## AIM
Separate out the lines that hold "scene".

## begin

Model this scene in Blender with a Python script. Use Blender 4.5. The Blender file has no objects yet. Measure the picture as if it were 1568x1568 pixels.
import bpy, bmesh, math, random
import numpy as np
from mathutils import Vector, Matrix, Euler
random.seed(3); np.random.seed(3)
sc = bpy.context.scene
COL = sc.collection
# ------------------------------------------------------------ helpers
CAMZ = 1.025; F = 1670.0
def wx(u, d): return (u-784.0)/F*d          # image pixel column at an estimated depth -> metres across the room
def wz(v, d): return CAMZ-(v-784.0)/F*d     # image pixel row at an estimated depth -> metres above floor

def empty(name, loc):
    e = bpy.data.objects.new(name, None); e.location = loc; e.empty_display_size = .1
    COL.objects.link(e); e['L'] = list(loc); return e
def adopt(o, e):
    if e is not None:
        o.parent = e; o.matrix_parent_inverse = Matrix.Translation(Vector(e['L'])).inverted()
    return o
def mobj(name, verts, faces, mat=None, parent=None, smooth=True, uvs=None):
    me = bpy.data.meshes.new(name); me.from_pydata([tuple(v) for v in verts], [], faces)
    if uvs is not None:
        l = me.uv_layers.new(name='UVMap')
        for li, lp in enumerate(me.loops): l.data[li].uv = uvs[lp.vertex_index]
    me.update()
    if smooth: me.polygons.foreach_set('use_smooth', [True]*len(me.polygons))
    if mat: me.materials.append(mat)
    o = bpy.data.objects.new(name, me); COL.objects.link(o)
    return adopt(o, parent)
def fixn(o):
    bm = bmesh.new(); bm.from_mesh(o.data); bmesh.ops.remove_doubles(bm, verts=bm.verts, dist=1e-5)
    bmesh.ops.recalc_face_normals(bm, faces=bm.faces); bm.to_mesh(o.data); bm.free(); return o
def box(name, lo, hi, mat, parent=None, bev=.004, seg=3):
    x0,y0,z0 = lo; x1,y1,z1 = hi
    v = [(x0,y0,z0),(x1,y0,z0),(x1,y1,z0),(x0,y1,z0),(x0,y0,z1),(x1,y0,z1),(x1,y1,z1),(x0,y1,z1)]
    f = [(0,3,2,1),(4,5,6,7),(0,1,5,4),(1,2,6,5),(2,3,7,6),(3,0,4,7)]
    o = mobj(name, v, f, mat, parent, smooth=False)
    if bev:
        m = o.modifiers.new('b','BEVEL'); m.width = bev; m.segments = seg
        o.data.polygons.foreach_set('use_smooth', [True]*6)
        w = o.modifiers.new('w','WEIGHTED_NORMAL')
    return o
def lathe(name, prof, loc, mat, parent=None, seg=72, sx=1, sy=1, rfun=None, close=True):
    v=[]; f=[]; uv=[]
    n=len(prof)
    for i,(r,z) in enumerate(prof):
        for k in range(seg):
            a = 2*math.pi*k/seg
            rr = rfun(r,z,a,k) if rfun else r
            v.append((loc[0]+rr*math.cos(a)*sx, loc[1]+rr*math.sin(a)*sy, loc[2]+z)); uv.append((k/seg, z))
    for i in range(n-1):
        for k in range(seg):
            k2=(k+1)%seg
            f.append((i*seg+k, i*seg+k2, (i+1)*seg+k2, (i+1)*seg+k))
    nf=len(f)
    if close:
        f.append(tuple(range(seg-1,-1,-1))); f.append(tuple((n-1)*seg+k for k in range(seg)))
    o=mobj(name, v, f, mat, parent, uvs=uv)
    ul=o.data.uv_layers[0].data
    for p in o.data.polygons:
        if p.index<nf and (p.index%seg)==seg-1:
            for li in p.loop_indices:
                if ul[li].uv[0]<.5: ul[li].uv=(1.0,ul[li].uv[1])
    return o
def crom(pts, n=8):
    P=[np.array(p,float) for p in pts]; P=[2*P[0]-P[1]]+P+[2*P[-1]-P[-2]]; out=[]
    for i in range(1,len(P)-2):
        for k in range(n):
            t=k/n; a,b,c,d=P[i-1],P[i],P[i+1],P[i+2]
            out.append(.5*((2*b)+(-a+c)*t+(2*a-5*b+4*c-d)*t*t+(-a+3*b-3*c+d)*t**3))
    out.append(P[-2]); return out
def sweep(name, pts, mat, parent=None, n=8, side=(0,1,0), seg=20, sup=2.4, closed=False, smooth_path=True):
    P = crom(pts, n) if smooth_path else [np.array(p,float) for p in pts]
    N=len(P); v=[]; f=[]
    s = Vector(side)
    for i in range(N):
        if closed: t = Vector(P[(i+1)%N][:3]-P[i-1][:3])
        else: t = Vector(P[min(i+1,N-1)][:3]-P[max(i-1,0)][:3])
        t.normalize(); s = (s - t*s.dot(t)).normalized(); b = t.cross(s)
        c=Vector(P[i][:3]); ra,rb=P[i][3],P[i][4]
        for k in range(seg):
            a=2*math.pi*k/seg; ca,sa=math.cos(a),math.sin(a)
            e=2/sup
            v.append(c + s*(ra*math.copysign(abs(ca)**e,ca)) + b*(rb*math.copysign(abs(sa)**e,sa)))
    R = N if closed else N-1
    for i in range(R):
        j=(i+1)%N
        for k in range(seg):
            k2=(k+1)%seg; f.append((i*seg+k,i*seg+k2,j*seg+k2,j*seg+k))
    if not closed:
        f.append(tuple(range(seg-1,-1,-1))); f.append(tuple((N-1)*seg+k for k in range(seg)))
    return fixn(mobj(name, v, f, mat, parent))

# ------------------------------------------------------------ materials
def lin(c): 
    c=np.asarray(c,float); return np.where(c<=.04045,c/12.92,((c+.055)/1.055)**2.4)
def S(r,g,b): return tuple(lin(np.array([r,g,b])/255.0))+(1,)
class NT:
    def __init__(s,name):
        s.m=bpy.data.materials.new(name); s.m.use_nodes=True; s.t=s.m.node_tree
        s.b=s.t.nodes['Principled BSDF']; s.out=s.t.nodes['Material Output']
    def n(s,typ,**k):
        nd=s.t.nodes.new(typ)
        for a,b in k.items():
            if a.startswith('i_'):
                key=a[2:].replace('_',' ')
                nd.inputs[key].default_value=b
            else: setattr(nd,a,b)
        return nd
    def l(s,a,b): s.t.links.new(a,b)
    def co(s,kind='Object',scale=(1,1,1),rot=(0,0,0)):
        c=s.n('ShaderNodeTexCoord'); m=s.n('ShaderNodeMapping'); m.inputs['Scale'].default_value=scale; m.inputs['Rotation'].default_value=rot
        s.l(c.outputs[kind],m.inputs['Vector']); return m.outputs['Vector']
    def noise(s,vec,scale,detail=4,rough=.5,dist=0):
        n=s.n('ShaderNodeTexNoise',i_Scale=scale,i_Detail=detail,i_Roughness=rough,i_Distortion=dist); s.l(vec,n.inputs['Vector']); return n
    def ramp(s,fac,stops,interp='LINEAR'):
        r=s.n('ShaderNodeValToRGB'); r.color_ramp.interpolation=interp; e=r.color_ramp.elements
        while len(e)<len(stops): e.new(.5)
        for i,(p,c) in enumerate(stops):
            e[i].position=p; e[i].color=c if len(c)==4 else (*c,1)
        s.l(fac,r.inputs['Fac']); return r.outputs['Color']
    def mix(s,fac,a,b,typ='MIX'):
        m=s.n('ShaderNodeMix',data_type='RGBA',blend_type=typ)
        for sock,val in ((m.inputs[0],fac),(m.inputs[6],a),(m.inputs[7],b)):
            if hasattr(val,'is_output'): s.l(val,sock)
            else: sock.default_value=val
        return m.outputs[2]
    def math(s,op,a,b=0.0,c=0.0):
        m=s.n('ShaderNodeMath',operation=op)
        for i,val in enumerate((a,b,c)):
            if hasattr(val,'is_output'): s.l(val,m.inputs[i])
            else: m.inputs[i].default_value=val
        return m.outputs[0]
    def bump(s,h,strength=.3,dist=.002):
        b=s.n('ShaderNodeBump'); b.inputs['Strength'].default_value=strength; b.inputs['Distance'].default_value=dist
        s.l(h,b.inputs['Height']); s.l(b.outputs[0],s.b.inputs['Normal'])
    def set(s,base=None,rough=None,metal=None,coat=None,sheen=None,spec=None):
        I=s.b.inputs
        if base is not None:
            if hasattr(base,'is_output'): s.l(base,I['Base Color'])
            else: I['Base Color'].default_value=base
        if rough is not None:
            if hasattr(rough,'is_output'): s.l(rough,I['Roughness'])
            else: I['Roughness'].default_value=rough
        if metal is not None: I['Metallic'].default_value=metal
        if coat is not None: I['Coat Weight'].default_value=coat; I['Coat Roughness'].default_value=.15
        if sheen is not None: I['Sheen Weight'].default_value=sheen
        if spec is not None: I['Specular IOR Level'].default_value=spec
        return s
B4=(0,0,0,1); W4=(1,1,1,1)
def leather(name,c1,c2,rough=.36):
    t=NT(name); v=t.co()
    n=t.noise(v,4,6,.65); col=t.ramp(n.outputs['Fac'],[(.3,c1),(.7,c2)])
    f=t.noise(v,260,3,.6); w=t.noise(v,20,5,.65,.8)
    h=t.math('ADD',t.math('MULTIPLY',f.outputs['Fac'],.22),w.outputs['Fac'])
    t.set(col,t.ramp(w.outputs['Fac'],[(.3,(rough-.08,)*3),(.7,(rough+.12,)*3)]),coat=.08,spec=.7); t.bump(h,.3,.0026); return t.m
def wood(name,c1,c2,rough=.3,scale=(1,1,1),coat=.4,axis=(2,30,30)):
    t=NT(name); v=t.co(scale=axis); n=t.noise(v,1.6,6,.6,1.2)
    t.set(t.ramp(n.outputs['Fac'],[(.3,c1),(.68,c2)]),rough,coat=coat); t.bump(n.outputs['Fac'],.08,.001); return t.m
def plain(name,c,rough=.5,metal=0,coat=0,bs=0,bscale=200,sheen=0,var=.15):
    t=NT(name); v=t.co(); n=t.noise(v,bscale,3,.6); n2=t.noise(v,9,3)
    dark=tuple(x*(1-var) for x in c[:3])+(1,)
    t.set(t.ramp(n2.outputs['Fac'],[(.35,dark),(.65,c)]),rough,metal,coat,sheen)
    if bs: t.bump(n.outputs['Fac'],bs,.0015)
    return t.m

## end

## THE ANSWER
Model this scene in Blender with a Python script. Use Blender 4.5. The Blender file has no objects yet. Measure the picture as if it were 1568x1568 pixels.
sc = bpy.context.scene